-- begin --
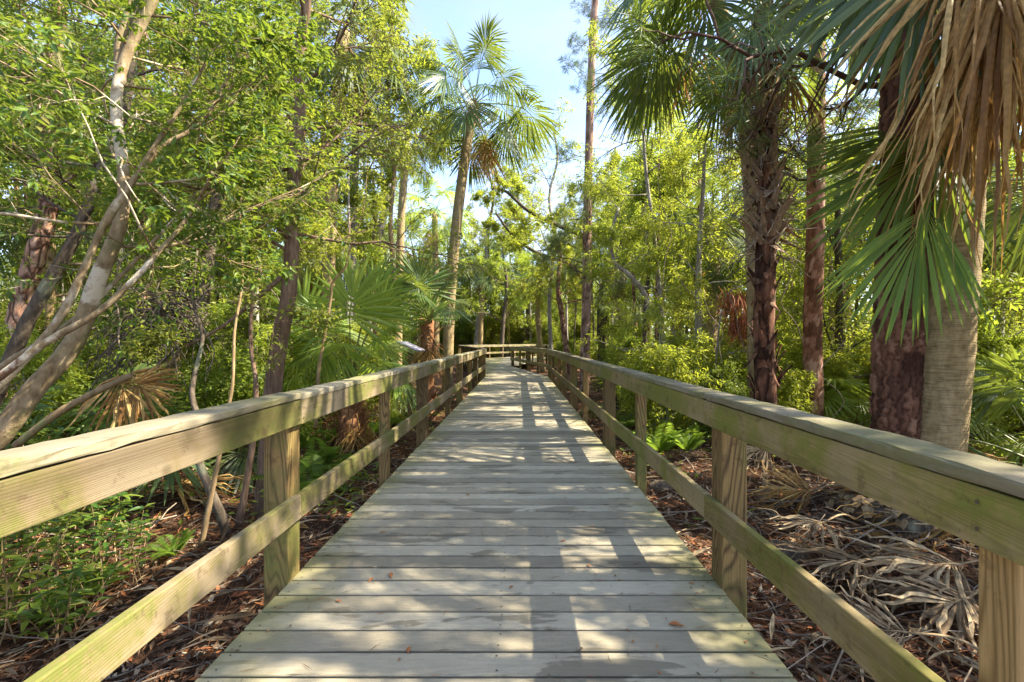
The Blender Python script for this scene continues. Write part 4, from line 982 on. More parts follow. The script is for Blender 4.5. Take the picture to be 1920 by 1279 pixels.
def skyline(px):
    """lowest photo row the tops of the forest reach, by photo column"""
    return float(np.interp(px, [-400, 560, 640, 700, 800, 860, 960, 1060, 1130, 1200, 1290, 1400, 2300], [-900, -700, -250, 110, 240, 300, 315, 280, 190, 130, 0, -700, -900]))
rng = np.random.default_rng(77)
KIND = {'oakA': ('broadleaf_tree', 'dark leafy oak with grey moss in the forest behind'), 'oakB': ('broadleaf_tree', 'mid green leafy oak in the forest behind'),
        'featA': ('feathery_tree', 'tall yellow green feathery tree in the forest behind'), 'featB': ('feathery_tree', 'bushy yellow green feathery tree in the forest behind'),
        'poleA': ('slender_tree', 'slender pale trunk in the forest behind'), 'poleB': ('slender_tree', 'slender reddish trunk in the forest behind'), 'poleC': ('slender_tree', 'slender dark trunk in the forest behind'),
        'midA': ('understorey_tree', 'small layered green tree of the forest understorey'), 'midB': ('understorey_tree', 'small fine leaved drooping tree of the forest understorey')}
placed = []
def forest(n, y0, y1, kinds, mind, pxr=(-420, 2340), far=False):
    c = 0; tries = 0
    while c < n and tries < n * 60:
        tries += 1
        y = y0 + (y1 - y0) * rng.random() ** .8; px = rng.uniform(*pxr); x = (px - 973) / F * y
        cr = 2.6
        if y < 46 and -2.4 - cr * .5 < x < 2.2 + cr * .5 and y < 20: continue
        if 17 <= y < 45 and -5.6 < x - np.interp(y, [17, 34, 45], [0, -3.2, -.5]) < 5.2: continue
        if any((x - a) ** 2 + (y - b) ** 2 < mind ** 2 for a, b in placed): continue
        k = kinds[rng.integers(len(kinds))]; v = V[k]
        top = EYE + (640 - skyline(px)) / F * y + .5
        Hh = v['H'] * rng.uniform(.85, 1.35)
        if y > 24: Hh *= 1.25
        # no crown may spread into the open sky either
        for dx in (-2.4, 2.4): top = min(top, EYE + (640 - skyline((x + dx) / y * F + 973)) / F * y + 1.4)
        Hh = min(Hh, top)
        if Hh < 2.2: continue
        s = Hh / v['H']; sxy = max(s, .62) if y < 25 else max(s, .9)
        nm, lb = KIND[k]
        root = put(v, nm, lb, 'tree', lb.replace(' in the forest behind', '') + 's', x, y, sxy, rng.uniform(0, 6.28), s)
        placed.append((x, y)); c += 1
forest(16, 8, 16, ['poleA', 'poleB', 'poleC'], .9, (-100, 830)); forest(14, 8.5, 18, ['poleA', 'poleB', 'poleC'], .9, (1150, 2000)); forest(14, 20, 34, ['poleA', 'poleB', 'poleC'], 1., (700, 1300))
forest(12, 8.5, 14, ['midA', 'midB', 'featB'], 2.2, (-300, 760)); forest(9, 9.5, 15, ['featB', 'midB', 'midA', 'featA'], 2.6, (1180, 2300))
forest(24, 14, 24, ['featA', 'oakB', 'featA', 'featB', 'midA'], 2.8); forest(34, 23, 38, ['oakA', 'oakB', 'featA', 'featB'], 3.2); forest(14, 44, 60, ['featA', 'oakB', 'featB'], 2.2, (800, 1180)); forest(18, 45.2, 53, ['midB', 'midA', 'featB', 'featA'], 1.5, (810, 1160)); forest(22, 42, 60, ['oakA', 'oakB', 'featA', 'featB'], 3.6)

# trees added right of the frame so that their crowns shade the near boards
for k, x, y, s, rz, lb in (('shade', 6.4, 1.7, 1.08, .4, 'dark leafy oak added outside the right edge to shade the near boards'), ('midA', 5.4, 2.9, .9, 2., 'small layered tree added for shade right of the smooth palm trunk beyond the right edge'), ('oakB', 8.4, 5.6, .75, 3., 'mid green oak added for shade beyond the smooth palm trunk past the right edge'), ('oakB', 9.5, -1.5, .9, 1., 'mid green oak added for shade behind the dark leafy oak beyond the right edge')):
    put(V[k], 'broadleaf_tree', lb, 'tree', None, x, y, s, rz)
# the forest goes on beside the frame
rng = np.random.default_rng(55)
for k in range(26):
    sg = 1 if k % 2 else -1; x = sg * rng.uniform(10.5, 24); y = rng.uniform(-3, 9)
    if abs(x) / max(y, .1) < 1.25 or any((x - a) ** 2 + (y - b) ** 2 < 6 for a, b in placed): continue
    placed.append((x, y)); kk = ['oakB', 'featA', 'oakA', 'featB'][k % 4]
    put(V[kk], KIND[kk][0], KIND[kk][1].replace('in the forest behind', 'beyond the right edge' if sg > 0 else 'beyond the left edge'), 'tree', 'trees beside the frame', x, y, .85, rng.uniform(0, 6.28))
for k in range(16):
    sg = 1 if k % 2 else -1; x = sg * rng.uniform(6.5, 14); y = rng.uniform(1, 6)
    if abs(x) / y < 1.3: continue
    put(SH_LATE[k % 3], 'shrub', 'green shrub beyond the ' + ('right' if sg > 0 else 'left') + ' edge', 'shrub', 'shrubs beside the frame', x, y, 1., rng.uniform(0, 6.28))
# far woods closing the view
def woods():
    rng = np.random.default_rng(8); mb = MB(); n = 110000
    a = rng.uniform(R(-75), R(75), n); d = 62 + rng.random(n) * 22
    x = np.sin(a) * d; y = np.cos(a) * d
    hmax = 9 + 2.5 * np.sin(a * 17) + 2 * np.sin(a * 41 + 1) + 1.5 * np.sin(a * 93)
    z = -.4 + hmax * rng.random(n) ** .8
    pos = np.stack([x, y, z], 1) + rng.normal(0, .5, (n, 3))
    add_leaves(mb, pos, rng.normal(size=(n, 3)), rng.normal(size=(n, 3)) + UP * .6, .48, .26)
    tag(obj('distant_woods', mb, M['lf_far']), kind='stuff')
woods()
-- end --
Task goal
Write the lines above out again exactly, without any of their pictures.

Solution to this problem
The Blender Python script for this scene continues. Write part 4, from line 982 on. More parts follow. The script is for Blender 4.5. Take the picture to be 1920 by 1279 pixels.
def skyline(px):
    """lowest photo row the tops of the forest reach, by photo column"""
    return float(np.interp(px, [-400, 560, 640, 700, 800, 860, 960, 1060, 1130, 1200, 1290, 1400, 2300], [-900, -700, -250, 110, 240, 300, 315, 280, 190, 130, 0, -700, -900]))
rng = np.random.default_rng(77)
KIND = {'oakA': ('broadleaf_tree', 'dark leafy oak with grey moss in the forest behind'), 'oakB': ('broadleaf_tree', 'mid green leafy oak in the forest behind'),
        'featA': ('feathery_tree', 'tall yellow green feathery tree in the forest behind'), 'featB': ('feathery_tree', 'bushy yellow green feathery tree in the forest behind'),
        'poleA': ('slender_tree', 'slender pale trunk in the forest behind'), 'poleB': ('slender_tree', 'slender reddish trunk in the forest behind'), 'poleC': ('slender_tree', 'slender dark trunk in the forest behind'),
        'midA': ('understorey_tree', 'small layered green tree of the forest understorey'), 'midB': ('understorey_tree', 'small fine leaved drooping tree of the forest understorey')}
placed = []
def forest(n, y0, y1, kinds, mind, pxr=(-420, 2340), far=False):
    c = 0; tries = 0
    while c < n and tries < n * 60:
        tries += 1
        y = y0 + (y1 - y0) * rng.random() ** .8; px = rng.uniform(*pxr); x = (px - 973) / F * y
        cr = 2.6
        if y < 46 and -2.4 - cr * .5 < x < 2.2 + cr * .5 and y < 20: continue
        if 17 <= y < 45 and -5.6 < x - np.interp(y, [17, 34, 45], [0, -3.2, -.5]) < 5.2: continue
        if any((x - a) ** 2 + (y - b) ** 2 < mind ** 2 for a, b in placed): continue
        k = kinds[rng.integers(len(kinds))]; v = V[k]
        top = EYE + (640 - skyline(px)) / F * y + .5
        Hh = v['H'] * rng.uniform(.85, 1.35)
        if y > 24: Hh *= 1.25
        # no crown may spread into the open sky either
        for dx in (-2.4, 2.4): top = min(top, EYE + (640 - skyline((x + dx) / y * F + 973)) / F * y + 1.4)
        Hh = min(Hh, top)
        if Hh < 2.2: continue
        s = Hh / v['H']; sxy = max(s, .62) if y < 25 else max(s, .9)
        nm, lb = KIND[k]
        root = put(v, nm, lb, 'tree', lb.replace(' in the forest behind', '') + 's', x, y, sxy, rng.uniform(0, 6.28), s)
        placed.append((x, y)); c += 1
forest(16, 8, 16, ['poleA', 'poleB', 'poleC'], .9, (-100, 830)); forest(14, 8.5, 18, ['poleA', 'poleB', 'poleC'], .9, (1150, 2000)); forest(14, 20, 34, ['poleA', 'poleB', 'poleC'], 1., (700, 1300))
forest(12, 8.5, 14, ['midA', 'midB', 'featB'], 2.2, (-300, 760)); forest(9, 9.5, 15, ['featB', 'midB', 'midA', 'featA'], 2.6, (1180, 2300))
forest(24, 14, 24, ['featA', 'oakB', 'featA', 'featB', 'midA'], 2.8); forest(34, 23, 38, ['oakA', 'oakB', 'featA', 'featB'], 3.2); forest(14, 44, 60, ['featA', 'oakB', 'featB'], 2.2, (800, 1180)); forest(18, 45.2, 53, ['midB', 'midA', 'featB', 'featA'], 1.5, (810, 1160)); forest(22, 42, 60, ['oakA', 'oakB', 'featA', 'featB'], 3.6)

# trees added right of the frame so that their crowns shade the near boards
for k, x, y, s, rz, lb in (('shade', 6.4, 1.7, 1.08, .4, 'dark leafy oak added outside the right edge to shade the near boards'), ('midA', 5.4, 2.9, .9, 2., 'small layered tree added for shade right of the smooth palm trunk beyond the right edge'), ('oakB', 8.4, 5.6, .75, 3., 'mid green oak added for shade beyond the smooth palm trunk past the right edge'), ('oakB', 9.5, -1.5, .9, 1., 'mid green oak added for shade behind the dark leafy oak beyond the right edge')):
    put(V[k], 'broadleaf_tree', lb, 'tree', None, x, y, s, rz)
# the forest goes on beside the frame
rng = np.random.default_rng(55)
for k in range(26):
    sg = 1 if k % 2 else -1; x = sg * rng.uniform(10.5, 24); y = rng.uniform(-3, 9)
    if abs(x) / max(y, .1) < 1.25 or any((x - a) ** 2 + (y - b) ** 2 < 6 for a, b in placed): continue
    placed.append((x, y)); kk = ['oakB', 'featA', 'oakA', 'featB'][k % 4]
    put(V[kk], KIND[kk][0], KIND[kk][1].replace('in the forest behind', 'beyond the right edge' if sg > 0 else 'beyond the left edge'), 'tree', 'trees beside the frame', x, y, .85, rng.uniform(0, 6.28))
for k in range(16):
    sg = 1 if k % 2 else -1; x = sg * rng.uniform(6.5, 14); y = rng.uniform(1, 6)
    if abs(x) / y < 1.3: continue
    put(SH_LATE[k % 3], 'shrub', 'green shrub beyond the ' + ('right' if sg > 0 else 'left') + ' edge', 'shrub', 'shrubs beside the frame', x, y, 1., rng.uniform(0, 6.28))
# far woods closing the view
def woods():
    rng = np.random.default_rng(8); mb = MB(); n = 110000
    a = rng.uniform(R(-75), R(75), n); d = 62 + rng.random(n) * 22
    x = np.sin(a) * d; y = np.cos(a) * d
    hmax = 9 + 2.5 * np.sin(a * 17) + 2 * np.sin(a * 41 + 1) + 1.5 * np.sin(a * 93)
    z = -.4 + hmax * rng.random(n) ** .8
    pos = np.stack([x, y, z], 1) + rng.normal(0, .5, (n, 3))
    add_leaves(mb, pos, rng.normal(size=(n, 3)), rng.normal(size=(n, 3)) + UP * .6, .48, .26)
    tag(obj('distant_woods', mb, M['lf_far']), kind='stuff')
woods()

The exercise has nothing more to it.